Bisnis.com, JAKARTA – Bahana Sekuritas menilai harga saham rokok masih berfluktuasi hingga Oktober seiring dengan rencana kenaikan tarif cukai dan harga jual eceran rokok tahun depan yang di luar perkiraan pasar.
Pada Jumat (13/9/2019), Menteri Keuangan Sri Mulyani Indrawati mengatakan Presiden Joko Widodo beserta kementerian terkait telah sepakat untuk menaikkan rata-rata cukai rokok secara total sebesar 23 persen dan harga jual eceran (HJE) naik sebesar 35 persen, yang efektif akan berlaku sejak 1 Januari 2020.
Ini menjadi sentimen negatif bagi emiten rokok tercermin dari harga saham produsen rokok yang melemah cukup tajam pada awal perdagangan pekan ini.
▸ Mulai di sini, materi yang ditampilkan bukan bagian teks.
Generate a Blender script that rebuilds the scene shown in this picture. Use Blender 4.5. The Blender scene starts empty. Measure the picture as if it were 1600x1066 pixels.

Analis Bahana Sekuritas Giovanni Dustin mengatakan, rencana kenaikan tarif cukai ini memang cukup mengejutkan pelaku pasar karena merupakan kenaikan cukai tertinggi dalam 10 tahun terakhir. Namun, ini sebenarnya bisa dimengerti karena pemerintah tidak menaikkan tarif cukai pada tahun ini.
Dengan rencana kenaikan tersebut, sekuritas yang dimiliki Bahana Pembinaan Usaha Indonesia (BPUI) ini, menilai volatilitas saham rokok masih akan berlanjut sampai Oktober hingga pemerintah mengeluarkan Peraturan Menteri Keuangan (PMK) yang lebih detailnya.
“Dengan kenaikan ini, sebenarnya sama saja seperti pemerintah menaikkan cukai pada tahun ini, yang setiap tahunnya berada pada kisaran 10 persen - 12 persen, dan pada tahun depan dengan kisaran yang sama,” terangnya dalam keterangan resmi pada Kamis (19/9/2019).
Baca Juga
“Hanya saja, kenaikan itu menjadi double pada tahun depan, karena tahun ini tidak ada kenaikan tarif, namun kita perlu melihat lebih rinci detail PMK-nya nanti,” imbuhnya.
Dalam hitungan sementara Bahana, dengan rencana kenaikan rata-rata tarif cukai sebesar 23 persen, produsen rokok akan membebankan kenaikan tersebut kepada konsumen dengan menaikkan harga jual rata-rata sekitar 16 persen - 18 persen.
Dengan rencana kenaikan ini, Bahana menilai PT Gudang Garam Tbk. akan sedikit lebih sulit membebankan seluruh beban kenaikan cukai ini kepada konsumennya karena produksi rokoknya masih lebih didominasi oleh rokok untuk kalangan menengah-bawah.
Sementara itu, PT HM Sampoerna Tbk. akan sedikit lebih leluasa menaikkan harga rokoknya karena portfolio produk rokok yang lebih berimbang. “Saat ini harga saham rokok secara valuasi sudah cukup atraktif, namun tekanan dan ketidakpastian masih akan ada hingga pemerintah mengeluarkan PMK detailnya,” katanya.
“Kami tidak melihat kenaikan tarif cukai di atas 20 persen ini masih akan berlanjut hingga beberapa tahun kedepan,” imbuhnya.
Bahana memberi rekomendasi beli atas saham HM Sampoerna dengan target harga Rp4.150 per saham sebagai pilihan terbaik, karena produksi rokoknya yang lebih beragam sehingga lebih leluasa dalam menyesuaikan harga. Emiten bersandi saham HMSP ini juga memiliki cashflow yang lebih sehat untuk menopang dividen.
Rekomendasi beli juga diberikan kepada saham GGRM target harga Rp90.200 per saham. Keputusan pemerintah menaikkan tarif cukai yang cukup mengejutkan pasar untuk mengurangi konsumsi rokok nasional dan meningkatkan kesehatan masyarakat, mengurangi rokok ilegal serta mendorong kenaikan pendapatan negara.
Pada perdagangan sesi I Kamis (19/9/2019), mayoritas saham emiten rokok ditutup melemah. Saham HMSP ditutup melemah 0,42 persen ke level Rp2.360, sedangkan saham GGRM melemah 0,14 persen ke level Rp55.350.
Adapun, saham WIIM melemah 1,96 persen pada level Rp200 dan saham ITIC melemah 12,05 persen ke level Rp1.095. Hanya saham RMBA yang ditutup naik 2,26 persen pada harga Rp362.